We are All Technology Teachers
Critics of laptops in classrooms, slow down.
Staunch proponents technology in learning, slow down too.
While schools have pumped funds in to the use of laptops for students, research hasn’t shown that students’ learning has improved at all. John Timmer says it well:
In general, the authors argue, the benefits of laptops come in cases where the larger educational program has been redesigned to incorporate their unique capabilities, and the teachers have been trained in order to better integrate laptop use into the wider educational experience. Both of these processes are resource-intensive, and the degree of their success may vary from classroom to classroom even in a single school, which is likely to explain the wide variability in the results.
This should not be a surprise though. Educators have made the mistake of treating technological devices like magic wands. Would we expect that merely putting pens in students’ hands would make them deft writers? Of course not. It is the teacher who must engage with students on how to use tools for learning. This goes for pens as well as computers. Why is it that teachers seem to approach students’ use of computers differently than other tools? While it should be common sense, the harsh reality of laptops in classrooms is sometimes
that everything from IM chats to online shopping excursions take place over the in-class ether, distracting everyone involved: the student, his or her neighbors, and potentially the professors, who may watch their grip on the classroom slowly slipping away.
What’s slipping isn’t “grip,” it’s pedagogy. There are two points worth making here. First, teachers, it seems, sometimes view any way of thinking that does not fit into their own framework of thinking as uncritical, or laziness. And yet, a student who is doing more than taking notes in class is as likely to be Googling something that comes up in discussion as he is “spacing out” or IMing. This leads to a second point: using technology in schools means being open to how it lets students think differently: to think that computers only offer a way to take notes electronically (something that could just as easily be done with a pencil and paper) ignores that it is a multi-modal tool which offers myriad ways to explore and express ideas.

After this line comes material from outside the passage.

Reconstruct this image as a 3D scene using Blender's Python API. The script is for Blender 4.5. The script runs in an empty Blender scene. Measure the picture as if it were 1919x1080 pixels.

We are all technology teachers. That is, we are, as educators, responsible for guiding and shaping how our students think and learn with different tools. Even if we don’t fully understand what students are doing online, we know well how to ask critical questions about it. We don’t have to know what something is in order to ask students how they are learning through it. We only have to ask questions. As teachers, we should be quite good at that. It’s vital that pedagogy doesn’t give way to technophobia.